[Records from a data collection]
————
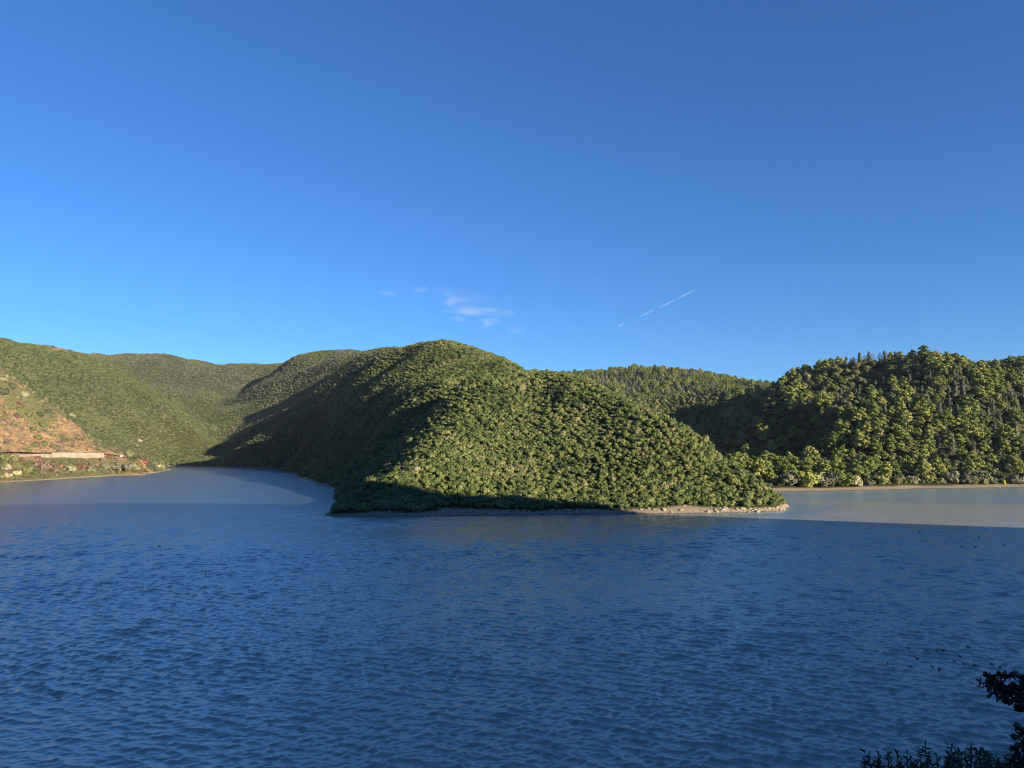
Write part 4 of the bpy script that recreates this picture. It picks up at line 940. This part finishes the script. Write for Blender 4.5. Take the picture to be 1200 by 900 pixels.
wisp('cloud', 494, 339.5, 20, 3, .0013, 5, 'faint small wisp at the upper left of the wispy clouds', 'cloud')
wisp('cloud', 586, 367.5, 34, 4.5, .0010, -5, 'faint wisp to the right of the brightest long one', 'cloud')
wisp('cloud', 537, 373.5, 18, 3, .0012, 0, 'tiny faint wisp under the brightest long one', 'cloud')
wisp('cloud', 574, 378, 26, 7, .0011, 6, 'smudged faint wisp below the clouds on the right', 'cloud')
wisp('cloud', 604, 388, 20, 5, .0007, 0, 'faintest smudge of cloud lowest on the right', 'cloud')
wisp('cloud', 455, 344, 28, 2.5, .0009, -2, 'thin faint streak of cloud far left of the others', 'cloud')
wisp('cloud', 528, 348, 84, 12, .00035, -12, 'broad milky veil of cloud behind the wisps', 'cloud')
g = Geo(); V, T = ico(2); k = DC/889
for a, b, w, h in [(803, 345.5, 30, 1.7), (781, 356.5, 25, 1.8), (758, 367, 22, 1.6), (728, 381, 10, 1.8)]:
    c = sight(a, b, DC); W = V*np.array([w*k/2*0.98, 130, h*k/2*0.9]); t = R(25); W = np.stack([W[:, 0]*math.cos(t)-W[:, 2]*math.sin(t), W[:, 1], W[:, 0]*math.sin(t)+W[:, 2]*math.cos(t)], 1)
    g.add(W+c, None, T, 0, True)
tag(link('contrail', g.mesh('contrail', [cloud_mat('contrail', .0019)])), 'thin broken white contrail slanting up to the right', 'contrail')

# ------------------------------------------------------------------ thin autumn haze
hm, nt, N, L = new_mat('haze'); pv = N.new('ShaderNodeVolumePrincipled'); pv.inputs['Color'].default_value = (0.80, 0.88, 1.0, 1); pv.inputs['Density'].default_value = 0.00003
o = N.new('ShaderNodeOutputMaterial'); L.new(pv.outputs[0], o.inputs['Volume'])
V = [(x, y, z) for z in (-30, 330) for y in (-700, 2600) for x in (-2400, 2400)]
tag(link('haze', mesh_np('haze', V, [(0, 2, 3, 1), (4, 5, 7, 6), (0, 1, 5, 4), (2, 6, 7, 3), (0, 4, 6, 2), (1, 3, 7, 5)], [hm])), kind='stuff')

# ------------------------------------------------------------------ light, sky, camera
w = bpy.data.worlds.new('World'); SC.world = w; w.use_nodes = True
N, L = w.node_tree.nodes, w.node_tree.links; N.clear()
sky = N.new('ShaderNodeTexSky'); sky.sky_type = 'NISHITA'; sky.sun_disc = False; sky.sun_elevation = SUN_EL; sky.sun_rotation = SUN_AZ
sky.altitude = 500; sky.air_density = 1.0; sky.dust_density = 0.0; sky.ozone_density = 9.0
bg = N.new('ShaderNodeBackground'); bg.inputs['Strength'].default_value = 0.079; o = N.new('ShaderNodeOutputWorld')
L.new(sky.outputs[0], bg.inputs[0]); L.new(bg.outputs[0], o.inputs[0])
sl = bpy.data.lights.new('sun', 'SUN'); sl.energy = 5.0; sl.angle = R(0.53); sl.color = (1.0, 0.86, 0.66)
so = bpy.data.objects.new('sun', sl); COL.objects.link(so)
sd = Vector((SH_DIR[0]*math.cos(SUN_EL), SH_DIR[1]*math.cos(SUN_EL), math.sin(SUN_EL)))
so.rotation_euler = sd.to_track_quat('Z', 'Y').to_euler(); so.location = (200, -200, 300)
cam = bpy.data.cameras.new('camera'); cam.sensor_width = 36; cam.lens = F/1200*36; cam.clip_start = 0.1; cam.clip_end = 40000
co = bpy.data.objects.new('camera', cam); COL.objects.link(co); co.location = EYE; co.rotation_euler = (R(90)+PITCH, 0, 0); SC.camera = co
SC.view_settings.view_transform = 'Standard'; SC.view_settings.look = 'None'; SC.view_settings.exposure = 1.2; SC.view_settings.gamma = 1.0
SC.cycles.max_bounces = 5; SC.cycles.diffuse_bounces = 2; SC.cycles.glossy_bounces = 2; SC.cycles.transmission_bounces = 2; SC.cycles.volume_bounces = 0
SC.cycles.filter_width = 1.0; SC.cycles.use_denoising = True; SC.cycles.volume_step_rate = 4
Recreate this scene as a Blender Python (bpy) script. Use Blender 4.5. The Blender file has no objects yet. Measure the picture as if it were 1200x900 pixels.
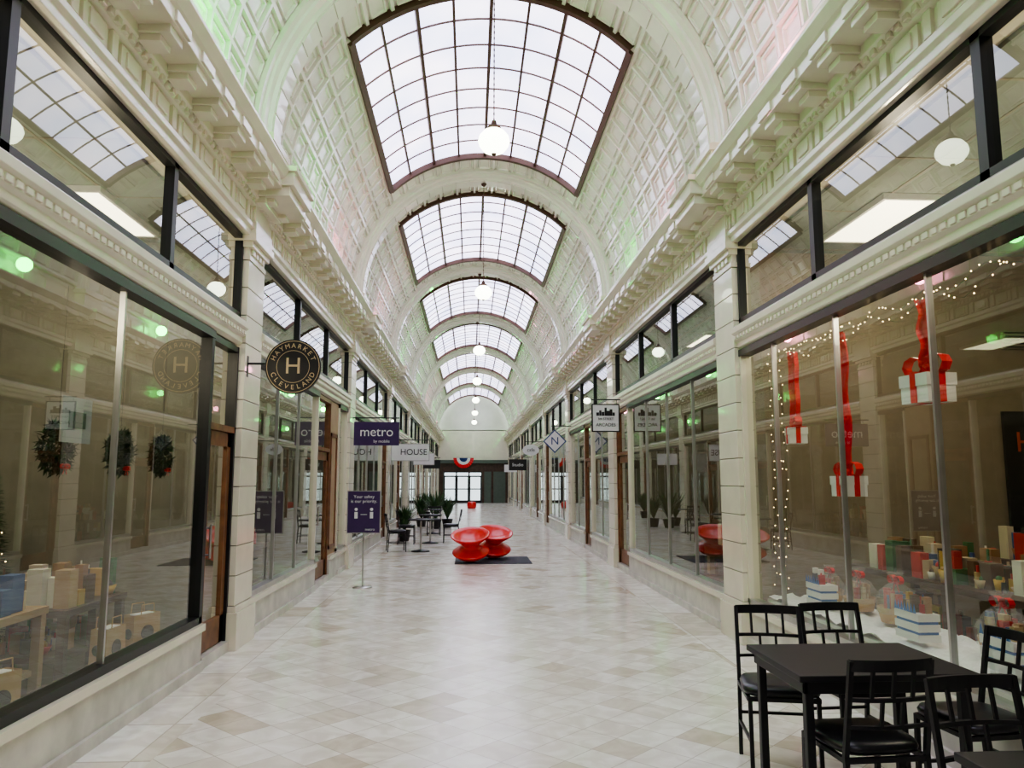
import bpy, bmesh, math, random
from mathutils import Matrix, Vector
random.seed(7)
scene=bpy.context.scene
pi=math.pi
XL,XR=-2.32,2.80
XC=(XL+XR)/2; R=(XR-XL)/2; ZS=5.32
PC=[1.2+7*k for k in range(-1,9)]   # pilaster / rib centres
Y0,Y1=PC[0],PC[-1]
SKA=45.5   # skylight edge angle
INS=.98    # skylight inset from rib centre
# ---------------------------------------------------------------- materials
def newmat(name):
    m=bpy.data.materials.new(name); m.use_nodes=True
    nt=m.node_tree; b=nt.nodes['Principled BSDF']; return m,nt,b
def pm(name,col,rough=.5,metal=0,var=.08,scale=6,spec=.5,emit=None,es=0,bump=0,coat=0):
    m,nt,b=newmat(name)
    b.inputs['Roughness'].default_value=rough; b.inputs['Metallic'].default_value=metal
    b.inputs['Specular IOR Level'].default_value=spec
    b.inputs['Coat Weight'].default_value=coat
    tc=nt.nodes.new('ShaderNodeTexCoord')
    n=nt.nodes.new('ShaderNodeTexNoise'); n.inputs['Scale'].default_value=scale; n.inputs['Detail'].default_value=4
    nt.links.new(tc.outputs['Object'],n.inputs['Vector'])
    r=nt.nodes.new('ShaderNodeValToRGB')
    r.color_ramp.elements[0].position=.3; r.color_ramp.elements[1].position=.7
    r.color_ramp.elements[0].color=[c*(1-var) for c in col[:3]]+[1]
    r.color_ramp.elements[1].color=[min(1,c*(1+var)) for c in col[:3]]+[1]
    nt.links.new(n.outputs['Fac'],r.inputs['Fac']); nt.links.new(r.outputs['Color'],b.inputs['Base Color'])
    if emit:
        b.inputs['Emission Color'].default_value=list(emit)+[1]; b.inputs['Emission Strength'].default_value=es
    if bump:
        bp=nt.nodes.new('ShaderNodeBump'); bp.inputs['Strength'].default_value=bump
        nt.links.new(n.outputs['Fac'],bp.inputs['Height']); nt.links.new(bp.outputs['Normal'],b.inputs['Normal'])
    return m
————
Exercise
Make an exact copy of the data above, pictures excluded.

Finished task
Write part 4 of the bpy script that recreates this picture. It picks up at line 940. This part finishes the script. Write for Blender 4.5. Take the picture to be 1200 by 900 pixels.
wisp('cloud', 494, 339.5, 20, 3, .0013, 5, 'faint small wisp at the upper left of the wispy clouds', 'cloud')
wisp('cloud', 586, 367.5, 34, 4.5, .0010, -5, 'faint wisp to the right of the brightest long one', 'cloud')
wisp('cloud', 537, 373.5, 18, 3, .0012, 0, 'tiny faint wisp under the brightest long one', 'cloud')
wisp('cloud', 574, 378, 26, 7, .0011, 6, 'smudged faint wisp below the clouds on the right', 'cloud')
wisp('cloud', 604, 388, 20, 5, .0007, 0, 'faintest smudge of cloud lowest on the right', 'cloud')
wisp('cloud', 455, 344, 28, 2.5, .0009, -2, 'thin faint streak of cloud far left of the others', 'cloud')
wisp('cloud', 528, 348, 84, 12, .00035, -12, 'broad milky veil of cloud behind the wisps', 'cloud')
g = Geo(); V, T = ico(2); k = DC/889
for a, b, w, h in [(803, 345.5, 30, 1.7), (781, 356.5, 25, 1.8), (758, 367, 22, 1.6), (728, 381, 10, 1.8)]:
    c = sight(a, b, DC); W = V*np.array([w*k/2*0.98, 130, h*k/2*0.9]); t = R(25); W = np.stack([W[:, 0]*math.cos(t)-W[:, 2]*math.sin(t), W[:, 1], W[:, 0]*math.sin(t)+W[:, 2]*math.cos(t)], 1)
    g.add(W+c, None, T, 0, True)
tag(link('contrail', g.mesh('contrail', [cloud_mat('contrail', .0019)])), 'thin broken white contrail slanting up to the right', 'contrail')

# ------------------------------------------------------------------ thin autumn haze
hm, nt, N, L = new_mat('haze'); pv = N.new('ShaderNodeVolumePrincipled'); pv.inputs['Color'].default_value = (0.80, 0.88, 1.0, 1); pv.inputs['Density'].default_value = 0.00003
o = N.new('ShaderNodeOutputMaterial'); L.new(pv.outputs[0], o.inputs['Volume'])
V = [(x, y, z) for z in (-30, 330) for y in (-700, 2600) for x in (-2400, 2400)]
tag(link('haze', mesh_np('haze', V, [(0, 2, 3, 1), (4, 5, 7, 6), (0, 1, 5, 4), (2, 6, 7, 3), (0, 4, 6, 2), (1, 3, 7, 5)], [hm])), kind='stuff')

# ------------------------------------------------------------------ light, sky, camera
w = bpy.data.worlds.new('World'); SC.world = w; w.use_nodes = True
N, L = w.node_tree.nodes, w.node_tree.links; N.clear()
sky = N.new('ShaderNodeTexSky'); sky.sky_type = 'NISHITA'; sky.sun_disc = False; sky.sun_elevation = SUN_EL; sky.sun_rotation = SUN_AZ
sky.altitude = 500; sky.air_density = 1.0; sky.dust_density = 0.0; sky.ozone_density = 9.0
bg = N.new('ShaderNodeBackground'); bg.inputs['Strength'].default_value = 0.079; o = N.new('ShaderNodeOutputWorld')
L.new(sky.outputs[0], bg.inputs[0]); L.new(bg.outputs[0], o.inputs[0])
sl = bpy.data.lights.new('sun', 'SUN'); sl.energy = 5.0; sl.angle = R(0.53); sl.color = (1.0, 0.86, 0.66)
so = bpy.data.objects.new('sun', sl); COL.objects.link(so)
sd = Vector((SH_DIR[0]*math.cos(SUN_EL), SH_DIR[1]*math.cos(SUN_EL), math.sin(SUN_EL)))
so.rotation_euler = sd.to_track_quat('Z', 'Y').to_euler(); so.location = (200, -200, 300)
cam = bpy.data.cameras.new('camera'); cam.sensor_width = 36; cam.lens = F/1200*36; cam.clip_start = 0.1; cam.clip_end = 40000
co = bpy.data.objects.new('camera', cam); COL.objects.link(co); co.location = EYE; co.rotation_euler = (R(90)+PITCH, 0, 0); SC.camera = co
SC.view_settings.view_transform = 'Standard'; SC.view_settings.look = 'None'; SC.view_settings.exposure = 1.2; SC.view_settings.gamma = 1.0
SC.cycles.max_bounces = 5; SC.cycles.diffuse_bounces = 2; SC.cycles.glossy_bounces = 2; SC.cycles.transmission_bounces = 2; SC.cycles.volume_bounces = 0
SC.cycles.filter_width = 1.0; SC.cycles.use_denoising = True; SC.cycles.volume_step_rate = 4
Recreate this scene as a Blender Python (bpy) script. Use Blender 4.5. The Blender file has no objects yet. Measure the picture as if it were 1200x900 pixels.
import bpy, bmesh, math, random
from mathutils import Matrix, Vector
random.seed(7)
scene=bpy.context.scene
pi=math.pi
XL,XR=-2.32,2.80
XC=(XL+XR)/2; R=(XR-XL)/2; ZS=5.32
PC=[1.2+7*k for k in range(-1,9)]   # pilaster / rib centres
Y0,Y1=PC[0],PC[-1]
SKA=45.5   # skylight edge angle
INS=.98    # skylight inset from rib centre
# ---------------------------------------------------------------- materials
def newmat(name):
    m=bpy.data.materials.new(name); m.use_nodes=True
    nt=m.node_tree; b=nt.nodes['Principled BSDF']; return m,nt,b
def pm(name,col,rough=.5,metal=0,var=.08,scale=6,spec=.5,emit=None,es=0,bump=0,coat=0):
    m,nt,b=newmat(name)
    b.inputs['Roughness'].default_value=rough; b.inputs['Metallic'].default_value=metal
    b.inputs['Specular IOR Level'].default_value=spec
    b.inputs['Coat Weight'].default_value=coat
    tc=nt.nodes.new('ShaderNodeTexCoord')
    n=nt.nodes.new('ShaderNodeTexNoise'); n.inputs['Scale'].default_value=scale; n.inputs['Detail'].default_value=4
    nt.links.new(tc.outputs['Object'],n.inputs['Vector'])
    r=nt.nodes.new('ShaderNodeValToRGB')
    r.color_ramp.elements[0].position=.3; r.color_ramp.elements[1].position=.7
    r.color_ramp.elements[0].color=[c*(1-var) for c in col[:3]]+[1]
    r.color_ramp.elements[1].color=[min(1,c*(1+var)) for c in col[:3]]+[1]
    nt.links.new(n.outputs['Fac'],r.inputs['Fac']); nt.links.new(r.outputs['Color'],b.inputs['Base Color'])
    if emit:
        b.inputs['Emission Color'].default_value=list(emit)+[1]; b.inputs['Emission Strength'].default_value=es
    if bump:
        bp=nt.nodes.new('ShaderNodeBump'); bp.inputs['Strength'].default_value=bump
        nt.links.new(n.outputs['Fac'],bp.inputs['Height']); nt.links.new(bp.outputs['Normal'],b.inputs['Normal'])
    return m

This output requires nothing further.